Nesse sistema, a simples atividade capitalista regularia toda a vida social. Entretanto, assim como a utopia socialista não vingaria por desprezar as particularidades individuais e nivelar todos aos mesmos condicionamentos de necessidades, conduzindo todos a um quase uníssono pensamento coletivista, a utopia anarcocapitalista acredita que todas as vontades e desejos individualistas regulariam bem a sociedade, desde que houvesse um viés econômico e um acordo para estabelecer estas vontades. Se a morte da individualidade do sujeito é um mal, estimular ao máximo seu individualismo é um mal ainda pior.


Para os seguidores desta ideia, nenhuma atividade fruto do capital é maléfica em si, e sim, as interferências do Estado nestas atividades. Isso é um mal por si, já que a ganância desmedida e a simples busca da riqueza são males tipicamente humanos exercidos através de suas atividades, que dependem justamente de uma força reguladora. O Estado não deve ser extinto, ele deve apenas não ser inchado nem demasiadamente enfraquecido, justamente por que precisa de estrutura para moderar a sociedade e evitar os excessos imorais. Um acordo onde alguém se vende como escravo só pode ser impedido por que um poder moderador superior a este acordo o rejeita e o coloca como imoral.

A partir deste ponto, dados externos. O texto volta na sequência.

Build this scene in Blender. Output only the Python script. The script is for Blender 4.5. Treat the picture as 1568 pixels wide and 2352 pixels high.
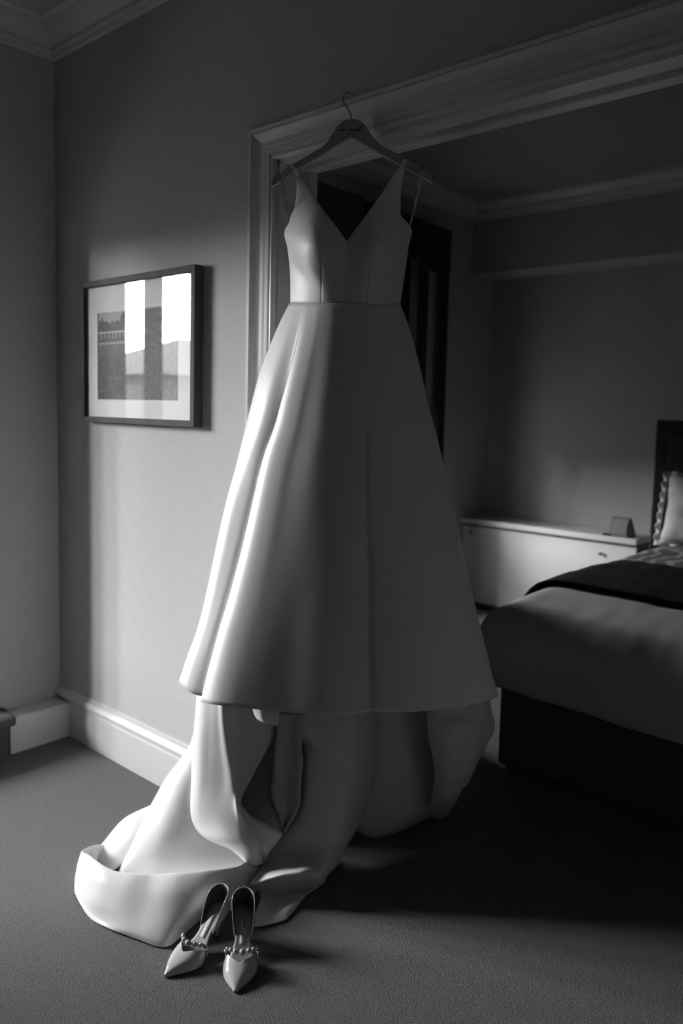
import bpy, bmesh, math, random
import numpy as np
from mathutils import Vector, Matrix, noise
random.seed(7)
SC = bpy.context.scene
COL = SC.collection
for o in list(bpy.data.objects):
    bpy.data.objects.remove(o)

# ------------------------------------------------------------------ camera
YAW, PITCH, ROLL, FPX, CY, CX = 0.7191888729767041, -0.09426217276501435, 0.024365342865482698, 1795.82, 1112.68, 784.0
CAM = np.array([3.0959033, -1.70129718, 1.42])
FW = np.array([-math.sin(YAW) * math.cos(PITCH), math.cos(YAW) * math.cos(PITCH), math.sin(PITCH)])
_r = np.array([math.cos(YAW), math.sin(YAW), 0.0])
_u = np.cross(_r, FW)
RI = math.cos(ROLL) * _r + math.sin(ROLL) * _u
UP = -math.sin(ROLL) * _r + math.cos(ROLL) * _u
cam = bpy.data.cameras.new('camera')
cam.sensor_fit = 'VERTICAL'
cam.sensor_height = 36.0
cam.sensor_width = 24.0
cam.lens = FPX / 2352 * 36.0
cam.shift_y = -(1176 - CY) / 2352
cam.clip_start = 0.05
cam.dof.use_dof = True
cam.dof.focus_distance = 2.05
cam.dof.aperture_fstop = 2.2
cam_o = bpy.data.objects.new('camera', cam)
M = Matrix.Identity(4)
for i in range(3):
    M[i][0], M[i][1], M[i][2], M[i][3] = RI[i], UP[i], -FW[i], CAM[i]
cam_o.matrix_world = M
COL.objects.link(cam_o)
SC.camera = cam_o

# ------------------------------------------------------------------ sky, exposure
SKY = 82.0
w = bpy.data.worlds.new('overcast_sky')
SC.world = w
w.use_nodes = True
bg = w.node_tree.nodes['Background']
bg.inputs[0].default_value = (1, 1, 1, 1)
bg.inputs[1].default_value = SKY
SC.view_settings.view_transform = 'Standard'
SC.view_settings.look = 'None'
SC.view_settings.exposure = 0.0
SC.view_settings.gamma = 1.0
SC.view_settings.use_curve_mapping = False
cy = SC.cycles
cy.max_bounces, cy.diffuse_bounces, cy.glossy_bounces, cy.transmission_bounces, cy.transparent_max_bounces = 5, 3, 2, 2, 5
cy.caustics_reflective = cy.caustics_refractive = False
cy.use_denoising = True
cy.use_adaptive_sampling = True
cy.adaptive_threshold = .025

# bay window (left of the frame), bedroom window and an added fill window, all in real walls
BAY = dict(x=-1.40, y0=-2.48, y1=-1.22, z0=0.80, z1=2.50)
BEDWIN = dict(y0=2.34, y1=2.64, z0=0.62, z1=1.30)
FILLWIN = dict(y0=1.33, y1=1.45, z0=0.80, z1=2.00)  # unseen window added behind the cupboard to brighten the bedroom


def portal(name, loc, sx, sy, rot):
    l = bpy.data.lights.new(name, 'AREA')
    l.shape = 'RECTANGLE'
    l.size, l.size_y = sx, sy
    l.cycles.is_portal = True
    o = bpy.data.objects.new(name, l)
    o.location = loc
    o.rotation_euler = rot
    COL.objects.link(o)


portal('bay_window_portal', (BAY['x'] - .02, (BAY['y0'] + BAY['y1']) / 2, (BAY['z0'] + BAY['z1']) / 2),
       BAY['z1'] - BAY['z0'], BAY['y1'] - BAY['y0'], (0, -math.pi / 2, 0))
portal('bedroom_window_portal', (-.155, (BEDWIN['y0'] + BEDWIN['y1']) / 2, (BEDWIN['z0'] + BEDWIN['z1']) / 2),
       BEDWIN['z1'] - BEDWIN['z0'], BEDWIN['y1'] - BEDWIN['y0'], (0, -math.pi / 2, 0))


portal('fill_window_portal', (-.155, (FILLWIN['y0'] + FILLWIN['y1']) / 2, (FILLWIN['z0'] + FILLWIN['z1']) / 2),
       FILLWIN['z1'] - FILLWIN['z0'], FILLWIN['y1'] - FILLWIN['y0'], (0, -math.pi / 2, 0))


# ------------------------------------------------------------------ projection helpers (pixel + distance -> place)
def ray(px, py):
    return FW + RI * ((px - CX) / FPX) - UP * ((py - CY) / FPX)


def onz(px, py, z=0.0):
    d = ray(px, py)
    return CAM + d * ((z - CAM[2]) / d[2])


def ony(px, py, y):
    d = ray(px, py)
    return CAM + d * ((y - CAM[1]) / d[1])


def onx(px, py, x):
    d = ray(px, py)
    return CAM + d * ((x - CAM[0]) / d[0])


def onplane(px, py, p, n):
    d = ray(px, py)
    return CAM + d * (((p - CAM) @ n) / (d @ n))


def at(px, py, dep=None):
    """point seen at px,py at distance dep along the view axis; None or too far -> resting on the carpet"""
    d = ray(px, py)
    if d[2] < -0.02:
        fl = (0.004 - CAM[2]) / d[2]
        dep = fl if dep is None else min(dep, fl)
    return CAM + d * dep


# ------------------------------------------------------------------ materials
MATS = {}


def mat(name, col, rough=0.6, spec=0.35, metal=0.0, sheen=0.0, coat=0.0, var=None, bump=None, var_scale=(1, 1, 1), bump_scale=(1, 1, 1)):
    """col: grey value. var=(scale, amount) colour variation, bump=(scale, strength, distance)"""
    if name in MATS:
        return MATS[name]
    m = bpy.data.materials.new(name)
    m.use_nodes = True
    nt = m.node_tree
    b = nt.nodes['Principled BSDF']
    c = (col, col, col, 1) if not isinstance(col, tuple) else col
    b.inputs['Base Color'].default_value = c
    b.inputs['Roughness'].default_value = rough
    b.inputs['Specular IOR Level'].default_value = spec
    b.inputs['Metallic'].default_value = metal
    b.inputs['Sheen Weight'].default_value = sheen
    b.inputs['Coat Weight'].default_value = coat
    tc = nt.nodes.new('ShaderNodeTexCoord')
    if var:
        mp = nt.nodes.new('ShaderNodeMapping')
        mp.inputs['Scale'].default_value = var_scale
        nz = nt.nodes.new('ShaderNodeTexNoise')
        nz.inputs['Scale'].default_value = var[0]
        nz.inputs['Detail'].default_value = 6
        nz.inputs['Roughness'].default_value = .65
        rp = nt.nodes.new('ShaderNodeValToRGB')
        a = var[1]
        lo, hi = c[0] * (1 - a), c[0] * (1 + a)
        rp.color_ramp.elements[0].position = .3
        rp.color_ramp.elements[1].position = .7
        rp.color_ramp.elements[0].color = (lo, lo, lo, 1)
        rp.color_ramp.elements[1].color = (hi, hi, hi, 1)
        nt.links.new(tc.outputs['Object'], mp.inputs[0])
        nt.links.new(mp.outputs[0], nz.inputs['Vector'])
        nt.links.new(nz.outputs[0], rp.inputs[0])
        nt.links.new(rp.outputs[0], b.inputs['Base Color'])
    if bump:
        mp = nt.nodes.new('ShaderNodeMapping')
        mp.inputs['Scale'].default_value = bump_scale
        nz = nt.nodes.new('ShaderNodeTexNoise')
        nz.inputs['Scale'].default_value = bump[0]
        nz.inputs['Detail'].default_value = 4
        bp = nt.nodes.new('ShaderNodeBump')
        bp.inputs['Strength'].default_value = bump[1]
        bp.inputs['Distance'].default_value = bump[2]
        nt.links.new(tc.outputs['Object'], mp.inputs[0])
        nt.links.new(mp.outputs[0], nz.inputs['Vector'])
        nt.links.new(nz.outputs[0], bp.inputs['Height'])
        nt.links.new(bp.outputs[0], b.inputs['Normal'])
    MATS[name] = m
    return m


WALLPAPER = mat('woven_wallpaper', .52, .8, .15, var=(14, .10), var_scale=(1.2, 1.2, 28), bump=(40, .25, .002), bump_scale=(1, 1, 14))
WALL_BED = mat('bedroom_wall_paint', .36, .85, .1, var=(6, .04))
CEIL = mat('ceiling_paint', .50, .9, .1)
PAINT = mat('white_gloss_paint', .68, .3, .45, bump=(40, .04, .001))
CARPET = mat('twist_pile_carpet', .205, .95, .05, var=(190, .40), var_scale=(1, 1.6, 1), bump=(210, 1.0, .007), bump_scale=(1, 1.6, 1))
DARKWOOD = mat('dark_stained_wood', .035, .4, .4, var=(8, .25), var_scale=(1, 1, 10))
SATIN = mat('mikado_satin', .77, .42, .35, var=(900, .03), bump=(700, .06, .0004))
SATIN_IN = mat('satin_lining', .66, .5, .25)
TULLE = mat('tulle_lining', .55, .6, .2)
HANGERWOOD = mat('painted_hanger_wood', .50, .5, .3, var=(5, .05), var_scale=(1, 1, 12))
CHROME = mat('polished_steel', .40, .12, .5, metal=1.0)
INK = mat('black_ink', .012, .6, .2)
PATENT = mat('patent_leather', .62, .08, .6, coat=.8)
SHOE_LINING = mat('shoe_lining_leather', .30, .5, .3)
SHOE_TAG = mat('shoe_tag_leather', .48, .5, .3)
SHOE_SOLE = mat('shoe_sole_leather', .10, .5, .3)
PEARL = mat('pearl', .42, .2, .8, coat=.6)
MATBOARD = mat('mat_board', .85, .9, .1)
FRAMEBLACK = mat('frame_wood', .05, .65, .25, var=(10, .2), var_scale=(1, 1, 1))
LINEN = mat('bed_linen', .50, .8, .15, bump=(25, .15, .004))
RUNNER = mat('dark_bed_runner', .018, .85, .1, var=(120, .3))
VALANCE = mat('bed_valance_fabric', .12, .9, .1)
HEADB = mat('headboard_fabric', .03, .7, .2)
DRAPE = mat('dark_drape_fabric', .035, .9, .1)
SHEER = mat('pale_drape_fabric', .22, .9, .1)
FACADE = mat('house_facade', .05, .9, .1, var=(2, .2))
DISPLAY = mat('display_card', .16, .6, .2)
CHAIRFAB = mat('pale_chair_fabric', .6, .8, .1)


def pattern_mat():
    m = bpy.data.materials.new('damask_sheet')
    m.use_nodes = True
    nt = m.node_tree
    b = nt.nodes['Principled BSDF']
    b.inputs['Roughness'].default_value = .75
    tc = nt.nodes.new('ShaderNodeTexCoord')
    wv = nt.nodes.new('ShaderNodeTexWave')
    wv.inputs['Scale'].default_value = 3.0
    wv.inputs['Distortion'].default_value = 9.0
    wv.inputs['Detail'].default_value = 1.5
    wv.inputs['Detail Scale'].default_value = 1.6
    rp = nt.nodes.new('ShaderNodeValToRGB')
    rp.color_ramp.elements[0].position = .62
    rp.color_ramp.elements[1].position = .72
    rp.color_ramp.elements[0].color = (.16, .16, .16, 1)
    rp.color_ramp.elements[1].color = (.5, .5, .5, 1)
    nt.links.new(tc.outputs['Object'], wv.inputs['Vector'])
    nt.links.new(wv.outputs[0], rp.inputs[0])
    nt.links.new(rp.outputs[0], b.inputs['Base Color'])
    return m


def glass_mat():
    m = bpy.data.materials.new('picture_glass')
    m.use_nodes = True
    nt = m.node_tree
    for n in list(nt.nodes):
        nt.nodes.remove(n)
    out = nt.nodes.new('ShaderNodeOutputMaterial')
    lw = nt.nodes.new('ShaderNodeLayerWeight')     # Schlick reflectance of a thin pane, same from both faces
    lw.inputs['Blend'].default_value = .5
    pw = nt.nodes.new('ShaderNodeMath')
    pw.operation = 'POWER'
    pw.inputs[1].default_value = 5
    fr = nt.nodes.new('ShaderNodeMath')
    fr.operation = 'MULTIPLY_ADD'
    fr.inputs[1].default_value = .92
    fr.inputs[2].default_value = .075
    nt.links.new(lw.outputs['Facing'], pw.inputs[0])
    nt.links.new(pw.outputs[0], fr.inputs[0])
    tr = nt.nodes.new('ShaderNodeBsdfTransparent')
    gl = nt.nodes.new('ShaderNodeBsdfGlossy')
    gl.inputs['Roughness'].default_value = .0
    mx = nt.nodes.new('ShaderNodeMixShader')
    nt.links.new(fr.outputs[0], mx.inputs[0])
    nt.links.new(tr.outputs[0], mx.inputs[1])
    nt.links.new(gl.outputs[0], mx.inputs[2])
    nt.links.new(mx.outputs[0], out.inputs[0])
    return m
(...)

Por isso vender os próprios filhos seria um crime terrível no modelo atual, por mais imperfeito que seja, mas não o seria em uma utopia "perfeccionista" anarcocapitalista. O "capitalismo" no nome não deve  enganar: o anarcocapitalismo não passa de uma utopia, tão ou mais ilusória do que a utopia socialista. O indivíduo desmedido guiado apenas pelo lucro é um monstro tão terrível quanto a tirania obliteradora socialista.